Produce word for word the lines of the data below running from the one that has "C_)]).build('collar', P_DARKC, t))" to the one that has "m = MB(); q = [road_pt(S_PORTAL", inclusive, and no others.

> **Supplied information**:
=-=-=

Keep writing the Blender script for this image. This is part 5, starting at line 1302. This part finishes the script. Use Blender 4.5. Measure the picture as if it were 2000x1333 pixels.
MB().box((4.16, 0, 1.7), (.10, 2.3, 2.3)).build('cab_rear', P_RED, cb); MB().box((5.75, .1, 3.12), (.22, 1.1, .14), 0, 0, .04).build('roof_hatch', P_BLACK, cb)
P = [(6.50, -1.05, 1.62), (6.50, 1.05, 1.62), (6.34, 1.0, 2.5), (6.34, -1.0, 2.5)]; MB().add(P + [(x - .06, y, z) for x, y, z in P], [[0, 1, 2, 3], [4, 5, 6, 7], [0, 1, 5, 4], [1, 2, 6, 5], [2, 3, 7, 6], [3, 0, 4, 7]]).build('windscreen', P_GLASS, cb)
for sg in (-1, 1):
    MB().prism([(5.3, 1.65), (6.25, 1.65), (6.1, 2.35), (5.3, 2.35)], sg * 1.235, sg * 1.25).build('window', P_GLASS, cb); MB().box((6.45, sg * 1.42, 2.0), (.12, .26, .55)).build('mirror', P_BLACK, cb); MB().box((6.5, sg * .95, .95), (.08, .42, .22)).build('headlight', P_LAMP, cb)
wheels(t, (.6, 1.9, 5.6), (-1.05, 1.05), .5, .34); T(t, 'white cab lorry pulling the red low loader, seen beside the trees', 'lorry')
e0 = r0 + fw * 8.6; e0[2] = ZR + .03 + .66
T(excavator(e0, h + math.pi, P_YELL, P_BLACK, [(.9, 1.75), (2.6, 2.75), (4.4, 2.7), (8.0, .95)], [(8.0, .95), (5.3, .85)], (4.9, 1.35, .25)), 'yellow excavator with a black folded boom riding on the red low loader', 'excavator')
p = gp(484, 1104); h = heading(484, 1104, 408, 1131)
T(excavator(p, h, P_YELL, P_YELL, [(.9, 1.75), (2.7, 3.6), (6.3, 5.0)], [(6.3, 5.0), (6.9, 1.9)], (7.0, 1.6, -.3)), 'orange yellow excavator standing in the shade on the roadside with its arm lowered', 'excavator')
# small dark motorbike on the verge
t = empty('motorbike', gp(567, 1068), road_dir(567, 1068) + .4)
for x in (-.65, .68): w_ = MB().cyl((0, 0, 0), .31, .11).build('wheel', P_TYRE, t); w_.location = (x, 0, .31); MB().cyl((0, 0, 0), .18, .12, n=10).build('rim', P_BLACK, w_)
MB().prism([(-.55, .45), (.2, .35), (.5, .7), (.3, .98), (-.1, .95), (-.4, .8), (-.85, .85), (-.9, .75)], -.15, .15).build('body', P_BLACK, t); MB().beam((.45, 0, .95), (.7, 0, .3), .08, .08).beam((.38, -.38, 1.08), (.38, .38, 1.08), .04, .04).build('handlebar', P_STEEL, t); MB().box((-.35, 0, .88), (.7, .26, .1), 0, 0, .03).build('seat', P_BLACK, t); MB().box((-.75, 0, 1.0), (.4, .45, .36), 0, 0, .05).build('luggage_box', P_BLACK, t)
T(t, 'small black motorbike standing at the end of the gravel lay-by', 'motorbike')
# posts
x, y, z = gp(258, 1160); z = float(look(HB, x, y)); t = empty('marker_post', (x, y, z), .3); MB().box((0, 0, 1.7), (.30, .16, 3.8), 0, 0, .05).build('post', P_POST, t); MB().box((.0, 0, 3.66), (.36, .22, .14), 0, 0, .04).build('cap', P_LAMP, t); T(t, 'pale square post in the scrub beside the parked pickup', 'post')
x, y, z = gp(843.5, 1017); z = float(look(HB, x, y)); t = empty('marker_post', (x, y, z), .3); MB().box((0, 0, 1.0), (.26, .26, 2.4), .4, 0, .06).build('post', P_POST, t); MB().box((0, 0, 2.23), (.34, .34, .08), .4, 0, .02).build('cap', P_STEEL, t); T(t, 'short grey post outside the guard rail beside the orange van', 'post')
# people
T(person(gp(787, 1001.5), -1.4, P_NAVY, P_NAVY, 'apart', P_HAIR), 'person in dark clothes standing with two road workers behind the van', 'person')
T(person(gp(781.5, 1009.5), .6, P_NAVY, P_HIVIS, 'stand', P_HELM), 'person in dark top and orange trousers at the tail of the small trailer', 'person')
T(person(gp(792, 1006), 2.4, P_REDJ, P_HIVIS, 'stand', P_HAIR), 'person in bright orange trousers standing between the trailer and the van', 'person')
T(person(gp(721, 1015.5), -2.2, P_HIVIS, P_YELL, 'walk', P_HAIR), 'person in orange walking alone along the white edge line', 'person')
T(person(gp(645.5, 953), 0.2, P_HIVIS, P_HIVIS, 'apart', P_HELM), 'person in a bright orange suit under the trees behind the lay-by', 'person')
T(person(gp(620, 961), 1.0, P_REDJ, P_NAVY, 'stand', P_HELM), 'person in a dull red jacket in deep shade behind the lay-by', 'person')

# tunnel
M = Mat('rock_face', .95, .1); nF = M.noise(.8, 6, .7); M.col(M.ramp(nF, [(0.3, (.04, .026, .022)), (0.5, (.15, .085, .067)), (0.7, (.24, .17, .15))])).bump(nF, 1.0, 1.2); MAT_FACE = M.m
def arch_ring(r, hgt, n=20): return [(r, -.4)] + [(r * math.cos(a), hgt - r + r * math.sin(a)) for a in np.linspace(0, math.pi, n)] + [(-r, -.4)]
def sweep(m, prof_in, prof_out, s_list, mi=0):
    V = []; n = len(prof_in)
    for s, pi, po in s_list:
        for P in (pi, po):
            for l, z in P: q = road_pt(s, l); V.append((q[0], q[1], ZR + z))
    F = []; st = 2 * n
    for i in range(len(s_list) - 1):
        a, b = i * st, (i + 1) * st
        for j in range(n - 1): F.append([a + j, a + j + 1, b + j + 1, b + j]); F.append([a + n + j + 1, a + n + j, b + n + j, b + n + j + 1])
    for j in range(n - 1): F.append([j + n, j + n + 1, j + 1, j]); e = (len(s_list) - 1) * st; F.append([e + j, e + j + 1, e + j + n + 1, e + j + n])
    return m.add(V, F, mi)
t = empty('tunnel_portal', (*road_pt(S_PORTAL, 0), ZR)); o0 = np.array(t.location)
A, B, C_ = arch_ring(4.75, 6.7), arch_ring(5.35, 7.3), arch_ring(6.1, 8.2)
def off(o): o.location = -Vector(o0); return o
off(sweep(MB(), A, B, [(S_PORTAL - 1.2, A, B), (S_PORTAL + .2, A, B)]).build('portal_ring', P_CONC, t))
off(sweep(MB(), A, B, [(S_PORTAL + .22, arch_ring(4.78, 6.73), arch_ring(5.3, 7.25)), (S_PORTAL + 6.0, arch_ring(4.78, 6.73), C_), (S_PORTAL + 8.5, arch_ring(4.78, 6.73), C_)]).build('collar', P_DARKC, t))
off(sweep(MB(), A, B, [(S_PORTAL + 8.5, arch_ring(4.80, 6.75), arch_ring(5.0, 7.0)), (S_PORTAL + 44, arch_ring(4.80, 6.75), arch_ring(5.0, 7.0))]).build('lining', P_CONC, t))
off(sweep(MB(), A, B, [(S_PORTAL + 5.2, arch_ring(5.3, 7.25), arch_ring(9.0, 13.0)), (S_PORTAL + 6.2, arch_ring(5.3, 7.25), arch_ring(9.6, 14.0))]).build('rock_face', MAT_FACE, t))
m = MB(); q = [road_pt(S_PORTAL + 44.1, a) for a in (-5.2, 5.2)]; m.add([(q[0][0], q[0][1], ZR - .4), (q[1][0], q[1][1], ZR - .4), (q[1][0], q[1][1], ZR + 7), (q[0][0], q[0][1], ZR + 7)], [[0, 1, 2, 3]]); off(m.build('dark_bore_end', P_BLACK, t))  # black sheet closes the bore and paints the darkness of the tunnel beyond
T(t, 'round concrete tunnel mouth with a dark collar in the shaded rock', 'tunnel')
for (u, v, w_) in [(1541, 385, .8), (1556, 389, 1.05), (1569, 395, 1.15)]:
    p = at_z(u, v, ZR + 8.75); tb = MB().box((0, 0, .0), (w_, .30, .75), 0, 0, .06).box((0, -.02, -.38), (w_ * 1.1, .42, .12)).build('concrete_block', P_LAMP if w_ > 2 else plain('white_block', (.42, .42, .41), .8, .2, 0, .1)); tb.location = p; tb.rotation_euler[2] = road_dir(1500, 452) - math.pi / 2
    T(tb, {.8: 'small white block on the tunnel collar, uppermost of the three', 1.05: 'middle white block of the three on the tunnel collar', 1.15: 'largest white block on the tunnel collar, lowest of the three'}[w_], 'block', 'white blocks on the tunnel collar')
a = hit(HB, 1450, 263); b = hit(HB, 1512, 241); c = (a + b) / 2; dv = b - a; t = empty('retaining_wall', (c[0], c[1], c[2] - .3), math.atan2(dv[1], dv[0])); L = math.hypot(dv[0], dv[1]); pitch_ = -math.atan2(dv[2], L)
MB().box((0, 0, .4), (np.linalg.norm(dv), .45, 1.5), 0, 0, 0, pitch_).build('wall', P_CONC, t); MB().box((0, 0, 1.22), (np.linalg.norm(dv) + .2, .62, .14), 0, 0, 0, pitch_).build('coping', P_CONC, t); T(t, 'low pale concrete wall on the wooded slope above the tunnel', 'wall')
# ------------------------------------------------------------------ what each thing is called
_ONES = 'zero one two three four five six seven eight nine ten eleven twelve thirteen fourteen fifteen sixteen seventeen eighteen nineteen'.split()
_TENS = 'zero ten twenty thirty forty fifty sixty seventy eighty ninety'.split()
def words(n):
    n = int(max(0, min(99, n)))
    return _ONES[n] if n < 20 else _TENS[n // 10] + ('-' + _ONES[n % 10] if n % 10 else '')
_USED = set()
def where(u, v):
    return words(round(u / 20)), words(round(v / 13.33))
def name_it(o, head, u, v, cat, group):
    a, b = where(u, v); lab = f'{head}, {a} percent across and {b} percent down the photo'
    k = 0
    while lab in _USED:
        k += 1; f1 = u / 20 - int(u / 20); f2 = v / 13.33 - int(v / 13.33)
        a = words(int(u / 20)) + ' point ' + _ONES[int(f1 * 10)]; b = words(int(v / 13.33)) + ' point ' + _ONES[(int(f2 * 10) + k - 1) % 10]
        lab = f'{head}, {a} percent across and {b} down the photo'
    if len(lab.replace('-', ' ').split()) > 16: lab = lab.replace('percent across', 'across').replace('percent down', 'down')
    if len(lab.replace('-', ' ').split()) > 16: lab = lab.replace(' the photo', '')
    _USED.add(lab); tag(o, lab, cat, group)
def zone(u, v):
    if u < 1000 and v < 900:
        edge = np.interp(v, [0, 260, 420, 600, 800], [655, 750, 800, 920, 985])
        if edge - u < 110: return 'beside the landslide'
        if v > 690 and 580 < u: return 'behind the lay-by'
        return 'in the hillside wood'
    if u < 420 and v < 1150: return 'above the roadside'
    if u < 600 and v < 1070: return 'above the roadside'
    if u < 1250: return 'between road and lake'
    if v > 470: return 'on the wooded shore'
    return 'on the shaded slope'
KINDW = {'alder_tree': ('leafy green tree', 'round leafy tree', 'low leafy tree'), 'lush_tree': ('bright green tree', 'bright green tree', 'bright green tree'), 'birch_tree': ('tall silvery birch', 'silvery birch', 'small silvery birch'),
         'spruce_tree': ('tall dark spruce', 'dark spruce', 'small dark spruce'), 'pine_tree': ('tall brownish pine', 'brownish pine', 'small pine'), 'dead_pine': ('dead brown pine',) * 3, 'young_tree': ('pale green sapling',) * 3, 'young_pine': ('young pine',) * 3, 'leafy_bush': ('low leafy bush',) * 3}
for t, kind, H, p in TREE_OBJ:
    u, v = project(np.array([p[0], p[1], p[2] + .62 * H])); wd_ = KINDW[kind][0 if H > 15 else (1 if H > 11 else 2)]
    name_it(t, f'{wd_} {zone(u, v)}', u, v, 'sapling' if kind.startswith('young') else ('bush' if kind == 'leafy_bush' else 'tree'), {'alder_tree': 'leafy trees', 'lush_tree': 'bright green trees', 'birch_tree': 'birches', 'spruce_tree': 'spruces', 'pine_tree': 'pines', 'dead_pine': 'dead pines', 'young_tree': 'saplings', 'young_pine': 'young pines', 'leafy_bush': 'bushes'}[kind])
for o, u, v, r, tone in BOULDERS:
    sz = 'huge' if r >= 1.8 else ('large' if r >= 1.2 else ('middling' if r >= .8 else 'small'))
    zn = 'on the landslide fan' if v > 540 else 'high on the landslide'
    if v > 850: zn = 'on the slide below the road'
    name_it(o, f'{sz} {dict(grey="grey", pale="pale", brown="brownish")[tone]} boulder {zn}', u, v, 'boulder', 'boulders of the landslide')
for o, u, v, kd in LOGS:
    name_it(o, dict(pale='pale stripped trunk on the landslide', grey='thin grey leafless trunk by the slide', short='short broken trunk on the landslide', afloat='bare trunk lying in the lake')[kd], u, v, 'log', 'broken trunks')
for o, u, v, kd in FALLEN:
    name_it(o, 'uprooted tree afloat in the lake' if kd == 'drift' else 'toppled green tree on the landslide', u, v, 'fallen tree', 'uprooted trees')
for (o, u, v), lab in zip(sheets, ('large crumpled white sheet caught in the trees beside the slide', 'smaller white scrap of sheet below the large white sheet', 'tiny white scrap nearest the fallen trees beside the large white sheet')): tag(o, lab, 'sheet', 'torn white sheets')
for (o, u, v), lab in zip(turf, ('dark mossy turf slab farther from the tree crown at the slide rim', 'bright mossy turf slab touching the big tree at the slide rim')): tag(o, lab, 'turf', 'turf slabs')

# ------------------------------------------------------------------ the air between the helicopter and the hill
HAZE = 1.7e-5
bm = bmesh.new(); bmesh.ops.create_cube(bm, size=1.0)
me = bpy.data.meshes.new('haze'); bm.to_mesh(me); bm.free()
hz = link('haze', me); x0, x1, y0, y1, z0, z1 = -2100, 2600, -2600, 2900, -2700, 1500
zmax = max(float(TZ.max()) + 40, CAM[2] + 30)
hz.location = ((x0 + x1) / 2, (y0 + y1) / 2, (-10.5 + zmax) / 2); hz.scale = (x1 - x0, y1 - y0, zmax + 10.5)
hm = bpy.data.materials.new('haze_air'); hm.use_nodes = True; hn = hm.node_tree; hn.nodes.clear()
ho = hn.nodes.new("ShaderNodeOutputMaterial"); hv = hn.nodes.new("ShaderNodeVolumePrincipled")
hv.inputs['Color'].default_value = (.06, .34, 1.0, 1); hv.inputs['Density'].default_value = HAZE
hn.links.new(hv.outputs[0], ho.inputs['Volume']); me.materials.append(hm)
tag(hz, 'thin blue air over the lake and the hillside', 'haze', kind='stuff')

=-=-=

> **The response**:
off(sweep(MB(), A, B, [(S_PORTAL + .22, arch_ring(4.78, 6.73), arch_ring(5.3, 7.25)), (S_PORTAL + 6.0, arch_ring(4.78, 6.73), C_), (S_PORTAL + 8.5, arch_ring(4.78, 6.73), C_)]).build('collar', P_DARKC, t))
off(sweep(MB(), A, B, [(S_PORTAL + 8.5, arch_ring(4.80, 6.75), arch_ring(5.0, 7.0)), (S_PORTAL + 44, arch_ring(4.80, 6.75), arch_ring(5.0, 7.0))]).build('lining', P_CONC, t))
off(sweep(MB(), A, B, [(S_PORTAL + 5.2, arch_ring(5.3, 7.25), arch_ring(9.0, 13.0)), (S_PORTAL + 6.2, arch_ring(5.3, 7.25), arch_ring(9.6, 14.0))]).build('rock_face', MAT_FACE, t))
m = MB(); q = [road_pt(S_PORTAL + 44.1, a) for a in (-5.2, 5.2)]; m.add([(q[0][0], q[0][1], ZR - .4), (q[1][0], q[1][1], ZR - .4), (q[1][0], q[1][1], ZR + 7), (q[0][0], q[0][1], ZR + 7)], [[0, 1, 2, 3]]); off(m.build('dark_bore_end', P_BLACK, t))  # black sheet closes the bore and paints the darkness of the tunnel beyond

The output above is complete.